Friday, October 17, 2014

This Frustration Needs a One-Two Punch of Patience

My frustration bores through the ceiling and fills the attic before it pushes it's way through the roof and permeates the atmosphere. I'm afraid I might be the causing damage to the ozone layer. If I had to attach a color to this frustration it would be baby shit yellow. 

Here I sit at the airport in Paducah, Kentucky. It's a small regional airport with typically two departures and two arrivals per day. Chicago's O'Hare is the origination and destination of the plane that services Paducah. I can't remember the last time I flew in to or out of Paducah when there wasn't some sort of a delay—weather in Chicago most often being the culprit. This trip, however, air traffic is the cause. Due to a fire in Chicago that severely damaged an air traffic control tower, air traffic in and out of O'Hare is severely affected. Six days ago the plane that would take me to Paducah couldn't get into O'Hare from Indiana due to congestion in the air. Today the plane, which sits on the Tarmac in Paducah just beyond the door I'm refusing to stare at, can't fly into Chicago due to congestion. Wouldn't it be nice if we could offer the friendly skies a DayQuil that allowed for freer flying with no congestion? But alas, there is no pill for that. Not even in Sky Mall Magazine. The only thing to do is surrender to the seat in the waiting area and remember that this is beyond anyone’s control—mine, the TSA workers in Paducah, the air traffic controllers in Chicago. This delay is for our safety, but that doesn't make it any less frustrating. 

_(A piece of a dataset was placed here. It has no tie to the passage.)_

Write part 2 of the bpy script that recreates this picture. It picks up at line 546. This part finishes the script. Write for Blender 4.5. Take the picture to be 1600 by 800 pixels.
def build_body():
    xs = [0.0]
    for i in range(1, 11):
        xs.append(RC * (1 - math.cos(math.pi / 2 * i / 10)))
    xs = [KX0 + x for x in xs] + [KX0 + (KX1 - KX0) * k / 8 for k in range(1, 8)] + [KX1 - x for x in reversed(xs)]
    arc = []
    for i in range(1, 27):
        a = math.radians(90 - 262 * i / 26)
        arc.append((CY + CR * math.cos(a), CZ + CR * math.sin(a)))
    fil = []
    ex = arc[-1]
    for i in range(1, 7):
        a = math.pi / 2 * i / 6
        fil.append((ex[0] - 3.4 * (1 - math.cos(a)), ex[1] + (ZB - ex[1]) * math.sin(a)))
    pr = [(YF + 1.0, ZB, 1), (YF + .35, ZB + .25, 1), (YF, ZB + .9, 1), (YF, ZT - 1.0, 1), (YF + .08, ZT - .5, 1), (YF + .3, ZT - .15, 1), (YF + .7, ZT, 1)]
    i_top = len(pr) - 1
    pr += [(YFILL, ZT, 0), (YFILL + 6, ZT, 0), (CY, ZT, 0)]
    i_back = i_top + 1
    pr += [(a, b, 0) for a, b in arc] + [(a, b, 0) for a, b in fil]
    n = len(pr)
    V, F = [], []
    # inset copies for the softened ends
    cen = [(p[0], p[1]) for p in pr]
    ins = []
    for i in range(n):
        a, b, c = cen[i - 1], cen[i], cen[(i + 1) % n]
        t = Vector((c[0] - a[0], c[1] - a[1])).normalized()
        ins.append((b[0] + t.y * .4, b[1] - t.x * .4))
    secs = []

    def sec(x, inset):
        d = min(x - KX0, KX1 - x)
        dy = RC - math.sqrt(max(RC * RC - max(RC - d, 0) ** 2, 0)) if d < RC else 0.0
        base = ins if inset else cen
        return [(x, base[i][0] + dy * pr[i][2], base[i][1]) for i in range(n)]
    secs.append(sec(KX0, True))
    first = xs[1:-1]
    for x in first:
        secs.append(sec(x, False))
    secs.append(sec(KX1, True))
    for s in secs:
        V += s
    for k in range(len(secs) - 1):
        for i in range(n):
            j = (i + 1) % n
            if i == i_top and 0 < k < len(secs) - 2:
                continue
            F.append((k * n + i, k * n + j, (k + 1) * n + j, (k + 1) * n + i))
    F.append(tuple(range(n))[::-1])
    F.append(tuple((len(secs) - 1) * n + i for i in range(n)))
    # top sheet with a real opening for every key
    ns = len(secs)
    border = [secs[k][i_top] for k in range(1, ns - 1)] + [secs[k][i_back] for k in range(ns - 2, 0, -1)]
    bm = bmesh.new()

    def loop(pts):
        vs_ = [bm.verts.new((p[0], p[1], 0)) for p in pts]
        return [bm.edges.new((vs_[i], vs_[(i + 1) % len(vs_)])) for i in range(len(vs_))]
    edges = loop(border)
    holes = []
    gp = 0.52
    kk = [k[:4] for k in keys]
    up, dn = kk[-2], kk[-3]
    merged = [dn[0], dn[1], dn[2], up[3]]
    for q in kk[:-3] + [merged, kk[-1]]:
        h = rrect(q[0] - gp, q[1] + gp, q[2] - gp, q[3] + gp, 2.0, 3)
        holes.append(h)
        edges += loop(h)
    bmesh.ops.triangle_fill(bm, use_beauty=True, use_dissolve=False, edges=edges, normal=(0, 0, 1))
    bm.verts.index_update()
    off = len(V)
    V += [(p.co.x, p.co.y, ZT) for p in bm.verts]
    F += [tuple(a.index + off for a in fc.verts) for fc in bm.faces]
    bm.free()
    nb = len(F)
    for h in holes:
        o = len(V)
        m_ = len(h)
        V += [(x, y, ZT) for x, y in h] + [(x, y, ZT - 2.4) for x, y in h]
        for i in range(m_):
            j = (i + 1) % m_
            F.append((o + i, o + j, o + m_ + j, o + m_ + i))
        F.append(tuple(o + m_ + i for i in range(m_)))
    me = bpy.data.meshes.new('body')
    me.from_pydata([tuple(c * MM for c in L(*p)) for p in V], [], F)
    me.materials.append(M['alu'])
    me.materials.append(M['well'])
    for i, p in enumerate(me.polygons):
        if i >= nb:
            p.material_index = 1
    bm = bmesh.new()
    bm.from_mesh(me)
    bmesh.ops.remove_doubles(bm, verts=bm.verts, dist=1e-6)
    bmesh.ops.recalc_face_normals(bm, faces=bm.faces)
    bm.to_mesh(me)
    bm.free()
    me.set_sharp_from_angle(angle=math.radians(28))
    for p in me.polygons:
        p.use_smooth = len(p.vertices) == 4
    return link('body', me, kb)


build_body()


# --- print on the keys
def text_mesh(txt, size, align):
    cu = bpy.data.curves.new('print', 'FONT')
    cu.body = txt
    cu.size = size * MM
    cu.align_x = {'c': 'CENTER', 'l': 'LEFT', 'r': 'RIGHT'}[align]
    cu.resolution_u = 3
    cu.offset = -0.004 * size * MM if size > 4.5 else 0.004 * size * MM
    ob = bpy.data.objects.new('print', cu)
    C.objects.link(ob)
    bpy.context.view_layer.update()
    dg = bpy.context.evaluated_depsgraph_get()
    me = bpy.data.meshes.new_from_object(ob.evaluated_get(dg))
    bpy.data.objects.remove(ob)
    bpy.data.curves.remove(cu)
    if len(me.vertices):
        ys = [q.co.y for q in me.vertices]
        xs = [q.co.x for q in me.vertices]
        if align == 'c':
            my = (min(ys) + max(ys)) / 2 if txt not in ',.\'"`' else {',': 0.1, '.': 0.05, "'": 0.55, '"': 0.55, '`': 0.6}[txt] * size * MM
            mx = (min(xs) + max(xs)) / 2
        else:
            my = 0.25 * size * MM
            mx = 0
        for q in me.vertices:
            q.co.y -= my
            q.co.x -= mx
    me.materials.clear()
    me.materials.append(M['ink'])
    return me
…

A major frustration that is in the control of the TSA agents in Paducah is the security gate. They have a flight that is delayed by an hour and 15 minutes, but we the travelers have to be through security by 3pm because that's when they close the gate. That would be fine if the flight was still at 3pm, but it isn't still at 3pm. It's delayed to 4:15(ish)pm. So we have to say goodbye to our families and sit on the other side of the security gate for an hour while we wait to board our delayed flight. I shouldn't complain. I mean I realize the flight could have been cancelled. Delayed will still get me there. But it won't get me there in time to make my connecting flight. That is frustrating. Instead of getting home around 10pm it will be after midnight. Still nothing to really complain about. On the positive, at least there was a later flight with a seat available (a window, my least favorite. Beggars. Choosers) so I won't have to spend the night in Chicago. 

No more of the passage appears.